--- Start of DATA ENTRIES ---

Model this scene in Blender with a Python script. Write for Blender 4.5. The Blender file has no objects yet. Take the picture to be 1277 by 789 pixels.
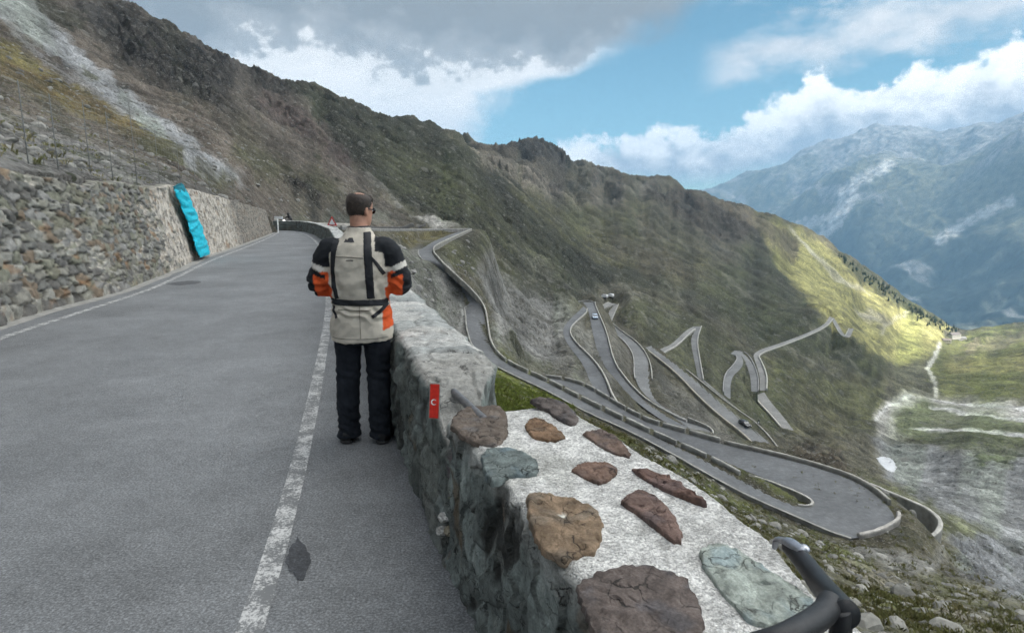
import bpy, bmesh, math, random
import numpy as np
from mathutils import Vector, Matrix
random.seed(7); rng = np.random.default_rng(7)
R = math.radians
S = bpy.context.scene
C = S.collection
# ---------------------------------------------------------------- camera
F_PX, PITCH, EYE = 760.0, R(9.9), 1.7
cam_d = bpy.data.cameras.new('camera'); cam = bpy.data.objects.new('camera', cam_d); C.objects.link(cam)
cam.location = (0, 0, EYE); cam.rotation_euler = (R(90) - PITCH, 0, 0)
cam_d.sensor_width = 36; cam_d.lens = 36 * F_PX / 1277
cam_d.clip_start = 0.05; cam_d.clip_end = 80000
S.camera = cam
# ---------------------------------------------------------------- exposure
S.view_settings.view_transform = 'Standard'; S.view_settings.look = 'None'
S.view_settings.exposure = 0.72; S.view_settings.gamma = 1
S.cycles.use_denoising = True; S.cycles.denoiser = 'OPENIMAGEDENOISE'; S.cycles.denoising_input_passes = 'RGB_ALBEDO_NORMAL'; S.cycles.denoising_prefilter = 'FAST'
S.cycles.volume_bounces = 1
S.cycles.max_bounces = 6
S.cycles.diffuse_bounces = 3
# ---------------------------------------------------------------- sun
SUN_EL, SUN_AZ = 47.0, 118.0          # azimuth clockwise from +Y (the view direction)
sd = bpy.data.lights.new('sun', 'SUN'); sun = bpy.data.objects.new('sun', sd); C.objects.link(sun)
sd.energy = 4.0; sd.angle = R(0.8); sd.color = (1.0, 0.95, 0.86)
SUN_DIR = Vector((math.sin(R(SUN_AZ)) * math.cos(R(SUN_EL)), math.cos(R(SUN_AZ)) * math.cos(R(SUN_EL)), math.sin(R(SUN_EL))))
sun.rotation_euler = SUN_DIR.to_track_quat('Z', 'Y').to_euler()
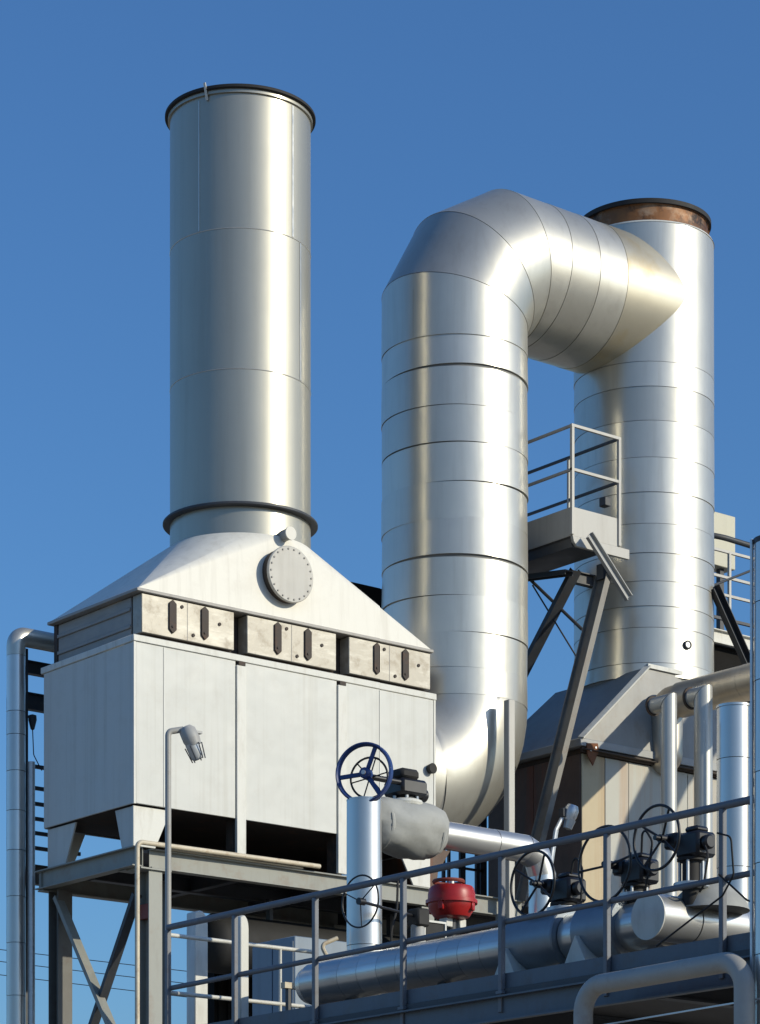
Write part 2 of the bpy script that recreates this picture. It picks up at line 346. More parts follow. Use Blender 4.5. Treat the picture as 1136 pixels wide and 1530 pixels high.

--- End of DATA ENTRIES ---

--- TASK STATEMENT ---
All records above are to be printed exactly, minus the pictures they contain.

--- TASK OUTPUT ---
Model this scene in Blender with a Python script. Write for Blender 4.5. The Blender file has no objects yet. Take the picture to be 1277 by 789 pixels.
import bpy, bmesh, math, random
import numpy as np
from mathutils import Vector, Matrix
random.seed(7); rng = np.random.default_rng(7)
R = math.radians
S = bpy.context.scene
C = S.collection
# ---------------------------------------------------------------- camera
F_PX, PITCH, EYE = 760.0, R(9.9), 1.7
cam_d = bpy.data.cameras.new('camera'); cam = bpy.data.objects.new('camera', cam_d); C.objects.link(cam)
cam.location = (0, 0, EYE); cam.rotation_euler = (R(90) - PITCH, 0, 0)
cam_d.sensor_width = 36; cam_d.lens = 36 * F_PX / 1277
cam_d.clip_start = 0.05; cam_d.clip_end = 80000
S.camera = cam
# ---------------------------------------------------------------- exposure
S.view_settings.view_transform = 'Standard'; S.view_settings.look = 'None'
S.view_settings.exposure = 0.72; S.view_settings.gamma = 1
S.cycles.use_denoising = True; S.cycles.denoiser = 'OPENIMAGEDENOISE'; S.cycles.denoising_input_passes = 'RGB_ALBEDO_NORMAL'; S.cycles.denoising_prefilter = 'FAST'
S.cycles.volume_bounces = 1
S.cycles.max_bounces = 6
S.cycles.diffuse_bounces = 3
# ---------------------------------------------------------------- sun
SUN_EL, SUN_AZ = 47.0, 118.0          # azimuth clockwise from +Y (the view direction)
sd = bpy.data.lights.new('sun', 'SUN'); sun = bpy.data.objects.new('sun', sd); C.objects.link(sun)
sd.energy = 4.0; sd.angle = R(0.8); sd.color = (1.0, 0.95, 0.86)
SUN_DIR = Vector((math.sin(R(SUN_AZ)) * math.cos(R(SUN_EL)), math.cos(R(SUN_AZ)) * math.cos(R(SUN_EL)), math.sin(R(SUN_EL))))
sun.rotation_euler = SUN_DIR.to_track_quat('Z', 'Y').to_euler()
Write part 2 of the bpy script that recreates this picture. It picks up at line 346. More parts follow. Use Blender 4.5. Treat the picture as 1136 pixels wide and 1530 pixels high.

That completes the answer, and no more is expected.